STATED PROBLEM -> Exactly the lines from the start of the data below through the line that contains "of the load')" are to be copied, with pictures left out.

DATA SHOWN ->
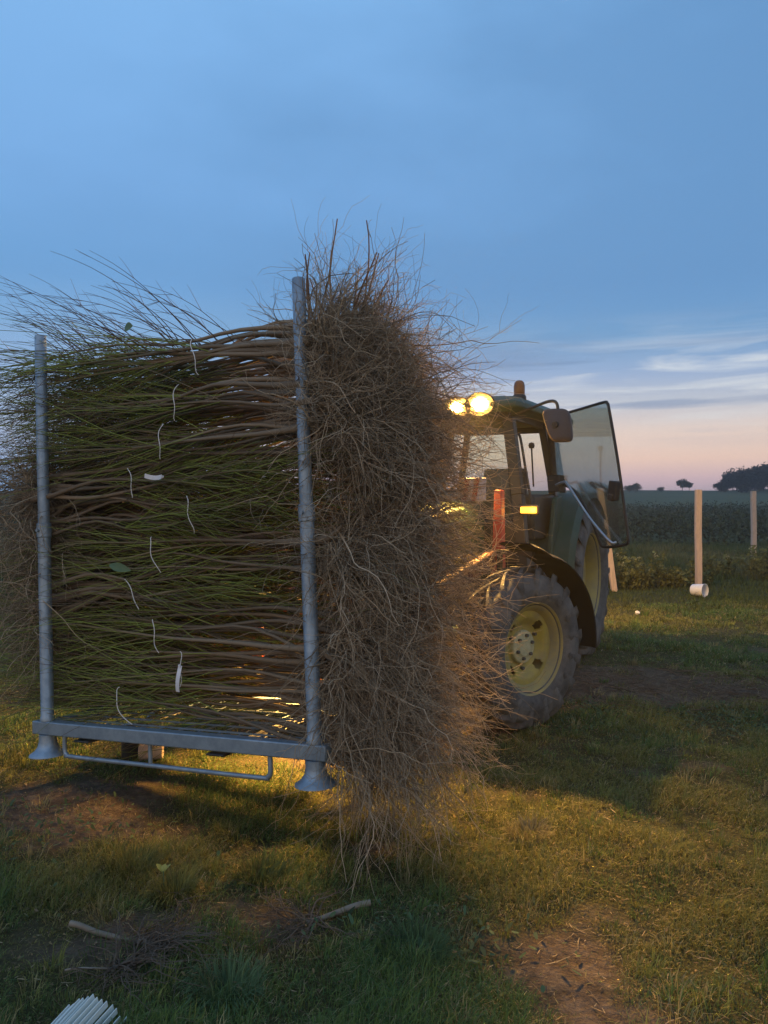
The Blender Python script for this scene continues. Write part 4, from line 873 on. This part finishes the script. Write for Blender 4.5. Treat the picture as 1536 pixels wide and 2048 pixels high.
# two leaves caught in the load
def loose_leaf(loc, rot, L, w, label):
    o = leaf_mesh(L, w).build('leaf', M_leaf, None, 0, 60); o.matrix_basis = rackM @ Matrix.Translation(loc) @ Euler(rot).to_matrix().to_4x4(); tag(o, label, 'leaf')
loose_leaf((-1.12, -.05, .87), (R(75), R(12), 0), .13, .022, 'long grey green leaf caught among the twigs at mid height')
loose_leaf((-1.05, .02, 2.06), (R(70), R(-10), 0), .05, .028, 'small round green leaf on top of the load')

# ------------------------------------------------------------------ far vegetation
M_fol = mat_attr('foliage', .8, .2)
def leaf_cloud(g, centres, rad, per, size, c, var=.5):
    n = len(centres) * per; ci = np.repeat(np.arange(len(centres)), per)
    d = nrm(g.normal(size=(n, 3))) * (g.random(n) ** .45)[:, None] * rad[ci][:, None]
    p = centres[ci] + d * np.array([1, 1, .8]); s_ = size * (.5 + .9 * g.random(n))
    a = nrm(g.normal(size=(n, 3))); b_ = nrm(np.cross(a, g.normal(size=(n, 3))))
    V = np.stack([p - a * s_[:, None], p + b_ * s_[:, None] * .55, p + a * s_[:, None], p - b_ * s_[:, None] * .55], 1).reshape(-1, 3)
    cl = (1 - var / 2 + var * g.random(len(centres)))[ci]; Cc = np.repeat(np.array(c) * (cl * (.7 + .6 * g.random(n)))[:, None], 4, 0)
    return V, np.arange(n * 4).reshape(n, 4), Cc
def tree(x, y, h, wdt, label, seed, c=(.045, .06, .035), group=None, conif=False, parts=True):
    g = np.random.default_rng(seed); z = float(gh(x, y)); o = empty('tree', (x, y, z)); tag(o, label, 'tree', group)
    k = 26; 
    if conif:
        q = g.random(k); cz = h * (.15 + .8 * q); rr = wdt * .5 * (1.05 - q); an = g.random(k) * 6.283; cen = np.stack([rr * .6 * np.cos(an), rr * .6 * np.sin(an), cz], -1); rad = .1 * h + rr * .55
    else:
        cen = nrm(g.normal(size=(k, 3))) * (g.random(k) ** .5)[:, None] * np.array([wdt * .42, wdt * .42, h * .30]) + np.array([0, 0, h * .60]); rad = wdt * (.14 + .12 * g.random(k))
    V, Q, Cc = leaf_cloud(g, cen, rad, 110, .045 * h, c)
    link('crown', raw_mesh('crown', V, Q, col=Cc, smooth=False), M_fol, o)
    t_ = MB().tube([(0, 0, -.3), (.02 * h, 0, h * .3), (0, 0, h * .7)], [.03 * h, .022 * h, .008 * h], 8)
    for q in range(4):
        a = g.random() * 6.28; t_.tube([(.01 * h, 0, h * (.28 + .08 * q)), (math.cos(a) * wdt * .25, math.sin(a) * wdt * .25, h * (.5 + .08 * q))], [.012 * h, .004 * h], 6)
    t_.build('trunk', mat('far_bark', (.06, .05, .04), .9), o)
def at(px, d): return ((px - 768) / 1539 * d, d)
x, y = at(1364, 118); tree(x, y, 1.95, 1.8, 'small lone tree on the far field edge, larger of the pair', 1, group='trees on the horizon')
x, y = at(1378, 119); tree(x, y, 1.5, 1.2, 'slender tree touching the lone tree on the field edge', 2, group='trees on the horizon')
x, y = at(1186, 90); tree(x, y, 2.3, 3.5, 'round dark tree seen through the door glass', 3, (.05, .06, .04), group='trees on the horizon')
x, y = at(1210, 92); tree(x, y, 1.7, 2.7, 'lower bush beside the round tree, behind the door glass', 4, (.05, .06, .04), group='trees on the horizon')
for px, h, lab in ((1258, 1.8, 'low bush on the horizon just right of the door glass'), (1270, 2.2, 'second low bush on the horizon right of the door glass'), (1322, 1.2, 'tiny bush alone on the horizon line')):
    x, y = at(px, 112); tree(x, y, h * .62, h * 1.0, lab, int(px), group='trees on the horizon')
g = np.random.default_rng(12)
woods = []; WPER = 1
for k, px in enumerate(list(np.linspace(1437, 1545, 13)) + list(np.linspace(1450, 1640, 12)) + list(np.linspace(1500, 1700, 9))):
    d = 107 + 15 * g.random() + (9 if k > 12 else 0) + (10 if k > 24 else 0); x, y = at(px, d)
    h = np.interp(px, [1437, 1450, 1475, 1500, 1540, 1700], [2.4, 4.2, 6.0, 5.6, 6.6, 7.5]) * (.42 + .2 * g.random())
    conif = k % 4 == 1
    tree(x, y, h, h * (.55 if conif else 1.35), 'dark conifer in the wood at the right edge' if conif else 'dark broad tree in the wood at the right edge', 300 + k, (.026, .034, .028), 'wood at the right edge', conif)
# nursery rows: a mass of young plants
g = np.random.default_rng(21); cen = []; rd = []
for r_ in range(16):
    yy = 25.5 + r_ * 2.0 + .02 * r_ ** 2
    n = int(yy * 1.7 / .34); xx = np.linspace(-yy * .75, yy * .95, n); hh = .55 + .30 * vnoise(xx * .6, xx * 0 + r_, 2)
    cen.append(np.stack([xx, yy + .12 * g.normal(size=n) + .02 * xx, gh(xx, xx * 0 + yy) + hh * .8], -1)); rd.append(.42 + .14 * g.random(n))
    cen.append(np.stack([xx + .1, yy + .12 * g.normal(size=n) + .02 * xx, gh(xx, xx * 0 + yy) + .22], -1)); rd.append(.36 + .1 * g.random(n))
cen = np.concatenate(cen); rd = np.concatenate(rd)
V, Q, Cc = leaf_cloud(g, cen, rd, 18, .075, (.055, .068, .036), .8)
tag(link('nursery_crop', raw_mesh('nursery_crop', V, Q, col=Cc, smooth=False), M_fol), 'dense rows of young nursery plants', None, None, 'stuff')
# weeds
def weed(x, y, n, h, sp, label, seed, flower=True):
    g = np.random.default_rng(seed); z = float(gh(x, y)); o = empty('weed_clump', (x, y, z)); tag(o, label, 'weed', 'weeds in the meadow')
    a = g.random(n) * 6.283; r_ = sp * np.sqrt(g.random(n)); st = np.stack([r_ * np.cos(a), r_ * np.sin(a) * .6, np.zeros(n)], -1)
    P, r = walk(st, np.stack([.25 * g.normal(size=n), .25 * g.normal(size=n), np.ones(n)], -1), h * (.5 + .6 * g.random(n)), 8, .08, 0, np.full(n, .006), np.full(n, .002), g)
    V, Q, Cc = tubes(P, r, 4, np.broadcast_to(np.array([.12, .12, .04]), (n, 8, 3)))
    pts = P[:, 2:].reshape(-1, 3); V2, Q2, C2 = leaf_cloud(g, pts, np.full(len(pts), .09), 9, .035, (.13, .14, .05), .6)
    V, Q, Cc = join([(V, Q, Cc), (V2, Q2, C2)]); link('foliage', raw_mesh('foliage', V, Q, col=Cc, smooth=False), M_fol, o)
    if flower:
        tp = P[:, -1]; tp = tp[g.random(n) < .5]; V, Q, Cc = leaf_cloud(g, tp, np.full(len(tp), .05), 14, .014, (.5, .48, .28), .3); link('flower_head', raw_mesh('flower_head', V, Q, col=Cc, smooth=False), M_fol, o)
weed(4.15, 13.6, 60, .62, .75, 'flowering weeds growing round the leaning post', 1)
weed(3.3, 13.9, 40, .5, .6, 'flowering weeds just right of the rear tyre', 2)
weed(5.2, 13.7, 40, .32, .6, 'low dry weeds at the foot of the upright post', 3, False)
weed(7.4, 14.6, 36, .65, .4, 'leafy bush at the right edge of the meadow', 4)
weed(6.6, 15.5, 26, .4, .5, 'low weeds left of the leafy bush in the meadow', 5, False)

# ------------------------------------------------------------------ thin haze box, added to give the lit lamps a halo
hz = bpy.data.materials.new('lamp_halo_air'); hz.use_nodes = True; t = hz.node_tree; t.nodes.remove(t.nodes['Principled BSDF'])
pv = N('ShaderNodeVolumePrincipled', t); pv.inputs['Color'].default_value = (.9, .92, .95, 1); pv.inputs['Density'].default_value = .0016; pv.inputs['Anisotropy'].default_value = .3
LK(pv.outputs[0], t.nodes['Material Output'].inputs['Volume'], t)
hb = MB().box((0, 50, -4), (408, 316, 44)).build('haze', hz, None, 0, smooth=False); hb['kind'] = 'stuff'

FINAL RESULT ->
The Blender Python script for this scene continues. Write part 4, from line 873 on. This part finishes the script. Write for Blender 4.5. Treat the picture as 1536 pixels wide and 2048 pixels high.
# two leaves caught in the load
def loose_leaf(loc, rot, L, w, label):
    o = leaf_mesh(L, w).build('leaf', M_leaf, None, 0, 60); o.matrix_basis = rackM @ Matrix.Translation(loc) @ Euler(rot).to_matrix().to_4x4(); tag(o, label, 'leaf')
loose_leaf((-1.12, -.05, .87), (R(75), R(12), 0), .13, .022, 'long grey green leaf caught among the twigs at mid height')
loose_leaf((-1.05, .02, 2.06), (R(70), R(-10), 0), .05, .028, 'small round green leaf on top of the load')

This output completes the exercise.